Esta voz, inquisitiva y desmitificadora, nace de la insuficiencia como principio vertebrador de la experiencia humana. Afilada en la circunstancia social y en el rigor de la relación familiar y conyugal —allí donde somos vulnerables y egoístas, donde somos lo que somos: contradictorios e idealistas, frívolos y espirituales—, exhibe su interés en (la obsesión por) el cuerpo, la fugacidad y lo concreto, por todo lo que espuriamente se nos vende como porciones finitas de lo eterno. El suyo es un discurso de lo poco. Abrupto y lírico, fragmentario y alucinado, disfrazado de elegía pero que en absoluto desprecia la ironía o la parodia. Siempre obsesivo y evocador, un discurso a menudo construido sobre el diálogo ficticio (yo-tú, individuo-mundo) que enmascara el verdadero monólogo (yo-yo) en su capacidad lúdica y en su rumor de ruido blanco, de oleaje infinito.

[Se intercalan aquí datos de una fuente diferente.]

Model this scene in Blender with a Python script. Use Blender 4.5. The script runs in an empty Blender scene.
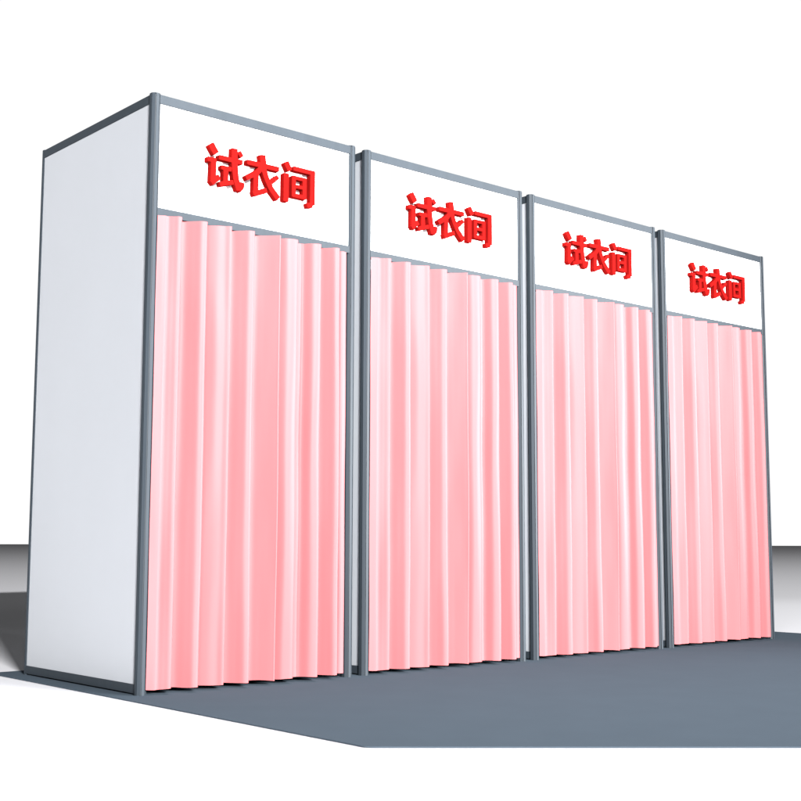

Este libro parte de un concepto de la poesía como cauce de expresión pero también como terreno de búsqueda y experimentación, un proceso de indagación en el propio yo, epítome del sujeto moderno escindido que, pese a confesarse materialista vocacional, intuye (anhela) un doble fondo con forma de jaula o paraíso: la jaula de sus recuerdos, deseos y obsesiones; en el paraíso, el insoluble enigma del otro, ese imperativo ontológico. El resultado es un elogio del fracaso que también se despliega como ejercicio de aspiración a la belleza. El resultado son unos poemas que se nutren de la vida y que están dispuestos a exonerarla, a reconciliarla consigo misma. Unos poemas que invitan a declararnos culpables: del imperdonable gozo de vivir entre el asombro y el dolor.